I'm already warming more and more in reflection to this film. It surprised me in a number of ways and this is where it gets interesting:
Marvel just supplanted the 007/Bond Franchise. I was so often impressed with the wry humour that Bond tries to slip in, Harbour nails his lines and timing, treading the incredible fine line he can between heartfelt sincerity and light relief. The incredible female leads astound here, gobbling up some of the fiercest, and best-believable martial arts sequences MCU has delivered inbetween incredible stunt shots in feature aerial battles.
The grit feels as real as it can, the whole package is smoother than some recent competitors within the Feige-led franchise itself even: from costumes and sets to audio, to slo-mo, and colour scheme. In fact I was worried this was going to be red everywhere - Red Room, Red Guardian, etc etc but the red doesn't drown the movie.
The surprises are handled well in the story.

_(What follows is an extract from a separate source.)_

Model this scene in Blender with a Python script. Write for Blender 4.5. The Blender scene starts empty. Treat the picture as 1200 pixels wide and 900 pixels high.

Without spoiling it, I know many of the enemies in this film have better to show than they were given opportunity. And again without spoiling the film too much, this is because of the brilliant getting-the-gang-together exposition that we go through.
I didn't expect to be as excited about seeing so many different characters' next steps beyond the final (final-final) roll of the credits.
My sense here is that rather than a swansong single feature, it has me wanting this to be the start of its own trilogy and everyone that worked on it has ensured that this movie stands as tall as it possibly could.
(I may update this if I get to a full film series rewatch and slot it in chronologically - to comment on how it gels as part of the Saga.)
The only clumsy scene I felt was just before the credits start as final bits of dialogue were ongoing and it felt odd.